Our sweet Tallulah suffers from congestive heart failure, which is progressing cough by cough more rapidly than we want it to. Each morning we wake up hoping that Tallulah will be as lucky while at the same time, fearful that she has hacked her last while we were sleeping.
For years, I have made fun of this sweet animal by writing about her silly antics in my columns. We named her Tallulah BLANKhead for obvious reasons, given the fact that she occupied the Alpha pecking order tail-end position, and it appeared to us to be permanent.

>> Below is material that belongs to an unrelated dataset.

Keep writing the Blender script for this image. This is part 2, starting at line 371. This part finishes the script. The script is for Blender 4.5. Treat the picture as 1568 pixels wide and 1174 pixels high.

There is another four-legged female living rent-free in our house. Sophie Sorrowful, the aloof feline rescued from the clutches of the grim reaper, allows Babe and me to give her affection only when she is bored out of her mind. Miz Sophie, who has never set one of her delicate paws outside of our house, is mindful that Tallulah, Babe and I are her entire world. When Tallulah's time on this earthly dog run has run its course, Sophie Sorrowful will undoubtedly earn the entitlement to her given name, if not her birthright. In any case, it ain't gonna be pretty.
For fourteen years, Tallulah has been our pet, child, companion, playmate, comforter, burglar alarm and four-legged food disposal. The day she finally ascends to that all-you-can-eat canine banquet in the sky, bless her heart, she will leave behind a large, empty dog bowl and an even bigger emptiness in our lives.
Tallulah may be half-blind and probably totally deaf, but there's nothing wrong with her smeller. All I need do is walk through the kitchen, whether at mealtime or in the middle of the night, and she is always there for me to trip over. Tallulah is the only dog in town with a documented eating disorder. She can sniff out a box of dog biscuits, triple layered in heavy-duty foil and secured with duct tape.
On Christmas morning, 2007, I found all my carefully wrapped gift packages ripped open and scattered throughout the house. In the middle of the den, an overweight Cockapoo lay flat on her back, legs flopping over like wilted celery stalks, while she snored and farted in consecutive order.
Propped upright beside her was an empty container of Milk Bones. Unlike the rest of the mess, that box was in perfect condition as though Tallulah had taken out the treats one by one before popping them into her mouth. Yeah, like THAT could happen.
My brother and I grew up with dogs. There was Penny, and then another one whose name I can't remember, probably Nickel. After that, there was Susie Q who fell up the stairs and died while my brother was in the service. He was really attached to that dog, so Mama and I felt obligated to mourn and carry on something awful in his stead.
Daddy hired some workers to dig a hole in the back yard so he could lay the little dog to rest. When the hole with Susie Q, wrapped in her raggedy old blanket, was once again filled back up with dirt, Daddy stood looking down at the gravesite while Mama and I watched from a window inside the house. I'd like to think he was saying a few kind words about our deceased canine sibling.
As any pet lover can attest, our animals often become extended family members, substituting as children to some of us. People who have never experienced the joy an animal brings to a household have missed much. Those who can only see dog hair and fur balls, instead of unconditional love and devotion, must be lacking an important gene. The way I look at it, we are given the privilege of co-existing with our pets for a few precious years, almost as if we're being served a tiny bite of heaven.